The Home Preservation Movement Continues To Grow

The global home improvement market is project to grow 4% in 2026 spurred by continued interest by homeowners to enhance property value. North America represents 38% of the market share in home improvement, where a majority of Ace Hardware stores are located. Homeowners participation in home preservation projects extends across many categories including painting, flooring, landscaping, along with projects to improve outdoor living spaces, kitchens, bathrooms, and exterior improvements. The increased adoption of remote work has motivated homeowners to improve home offices and multifunctional spaces. From a service perspective, having knowledgeable sales associates across multiple categories of home improvement projects can be a challenge. The new AI features in Hey ARMA help the workforce with becoming subject matter experts.

How AI Became A Service Assistant

The company has been playing around with AI use cases dating back 25 years but the technology was not at a point for widespread adoption and scale. The turning point came when Venhuizen, while casually testing the device in-store, asked it an unprogrammed, colloquial question. “I asked the device something no programmer ever input. I said, ‘Hey, what’s that thingamajig that we sell from the company DAP, that allows you to fix drywall without spackling and sanding?’ I intentionally didn’t tell the device what it was, and in about one and a half seconds, it spat out DAP Eclipse. I knew at that point this thing’s got legs,” explained Venhuizen.

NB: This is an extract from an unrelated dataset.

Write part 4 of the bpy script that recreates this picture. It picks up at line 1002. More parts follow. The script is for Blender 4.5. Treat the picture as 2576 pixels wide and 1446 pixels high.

Long-termSustainable Advantage

Hey ARMA is a tool that will not likely be outdated any time soon. “The way they built this thing is, and I’m oversimplifying it, but very plug and play. It’s giving us the ability to continuously improve at the lowest cost I’ve ever seen us develop anything here. The company has embedded itself in something sustainable,” said Venhuizen. Language models and image tools can be swapped in and out as better options emerge, at historically low development costs for Ace. It’s described as a significant cultural and architectural departure from how Ace has traditionally built technology.

AI At Scale With A Human Touch

Hey ARMA’s early traction suggests the concept is resonating where it counts most: on the sales floor and with the customers. With continued expansion toward Ace’s full 5,200-store footprint, the company will need to demonstrate that AI-assisted service translates into measurable outcomes: faster transaction times, higher basket sizes, and the kind of customer loyalty that keeps a neighborhood hardware store relevant in an era of same-day delivery. Hey ARMA is proving how to make helpful feel personal at scale, something the big-box rivals are trying to figure out.